This is B.’s reaction to the Chloe Prince documentary that was on the other night. Since I’m a partner, & have a soapbox from which to talk about my reaction as a partner, I thought I’d open my blog to the child of a trans parent on her feelings.
She’s 15, and her father, now female, transitioned about five years ago. She was about the same age as Prince’s eldest when she as told of her father’s imminent transition.

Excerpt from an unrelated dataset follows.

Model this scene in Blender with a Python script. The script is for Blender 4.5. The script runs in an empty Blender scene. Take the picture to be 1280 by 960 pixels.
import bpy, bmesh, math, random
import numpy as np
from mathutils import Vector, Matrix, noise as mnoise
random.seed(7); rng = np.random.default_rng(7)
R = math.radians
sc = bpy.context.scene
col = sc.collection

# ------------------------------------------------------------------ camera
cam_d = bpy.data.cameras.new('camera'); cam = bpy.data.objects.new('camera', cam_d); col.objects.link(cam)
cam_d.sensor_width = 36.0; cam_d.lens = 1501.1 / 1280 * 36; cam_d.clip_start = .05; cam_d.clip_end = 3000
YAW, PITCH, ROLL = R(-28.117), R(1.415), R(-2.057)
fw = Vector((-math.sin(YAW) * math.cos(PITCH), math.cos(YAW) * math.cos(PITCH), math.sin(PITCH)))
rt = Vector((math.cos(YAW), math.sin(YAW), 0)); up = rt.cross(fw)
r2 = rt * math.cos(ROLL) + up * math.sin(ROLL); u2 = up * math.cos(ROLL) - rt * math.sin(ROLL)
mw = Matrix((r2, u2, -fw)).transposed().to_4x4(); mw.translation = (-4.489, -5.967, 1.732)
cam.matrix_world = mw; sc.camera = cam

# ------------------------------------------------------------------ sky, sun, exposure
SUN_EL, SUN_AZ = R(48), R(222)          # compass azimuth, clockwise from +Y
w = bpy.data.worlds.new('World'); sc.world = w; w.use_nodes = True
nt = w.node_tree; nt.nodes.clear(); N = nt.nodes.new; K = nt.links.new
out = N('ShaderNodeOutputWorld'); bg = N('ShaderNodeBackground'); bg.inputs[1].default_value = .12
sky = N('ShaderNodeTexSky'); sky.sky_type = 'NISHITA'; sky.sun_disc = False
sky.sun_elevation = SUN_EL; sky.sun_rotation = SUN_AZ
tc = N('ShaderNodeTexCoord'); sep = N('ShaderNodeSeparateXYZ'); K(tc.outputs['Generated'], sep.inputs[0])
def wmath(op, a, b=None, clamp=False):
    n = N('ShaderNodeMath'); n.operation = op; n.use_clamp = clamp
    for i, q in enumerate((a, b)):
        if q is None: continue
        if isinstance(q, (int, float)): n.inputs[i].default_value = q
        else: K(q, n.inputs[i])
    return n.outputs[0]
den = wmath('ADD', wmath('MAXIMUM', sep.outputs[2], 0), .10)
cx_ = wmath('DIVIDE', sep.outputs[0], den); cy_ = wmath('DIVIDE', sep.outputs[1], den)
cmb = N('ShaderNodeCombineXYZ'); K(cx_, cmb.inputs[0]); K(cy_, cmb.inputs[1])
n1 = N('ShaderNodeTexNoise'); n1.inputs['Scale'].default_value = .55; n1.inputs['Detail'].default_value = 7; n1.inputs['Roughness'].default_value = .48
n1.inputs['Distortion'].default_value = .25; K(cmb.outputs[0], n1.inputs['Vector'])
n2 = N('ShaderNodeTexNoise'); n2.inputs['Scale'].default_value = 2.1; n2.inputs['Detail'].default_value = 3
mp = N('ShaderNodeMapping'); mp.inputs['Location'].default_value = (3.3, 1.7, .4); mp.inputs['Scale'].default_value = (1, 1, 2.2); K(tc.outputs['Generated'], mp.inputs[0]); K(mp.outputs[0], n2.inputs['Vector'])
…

At first all I really felt was sadness for the children and the wife. The poor woman had to watch her spouse say on TV that she thought she might not have transitioned if she had stayed with her ex-girlfriend, something that must have felt awful and been humiliating to watch. I was shocked that the children’s reaction to the fact that their father was going to become a woman had been recorded in the first place, let alone aired on TV. As the child of a transgendered person I would be horrified if my initial reaction was shown to people all over who I didn’t even know. It’s an incredibly private moment that the rest of the world doesn’t have any business in watching.
As the show progressed I started to feel increasingly angry, and not just because she seemed to me a parody of a woman, intent on acting like a stereotype of how a woman “should be” and appearing very feminine, or because despite this femininity she still did all the “masculine” chores around the house, and we got to see pictures of her working with tools and at her job (I would have expected someone who had undergone a male to female transition to not be sexist).
I wanted to punch a hole in the wall every time it was mentioned that the children had “lost” a father. I never lost my father, just because she’s a woman doesn’t make any difference to the fact that she is my father. A sex change operation doesn’t change that. Chloe had no right to be upset about being missed out on the mother’s day photo- it was for mother’s day, not father’s day. Those children are going to have a hell of a time growing up now, and will have to deal with people they don’t know recognizing them and even judging for something they didn’t even do.
Thanks very much B. for sharing your thoughts with us. I would love to read comments from other trans people with kids, if their kids watched, what they thought.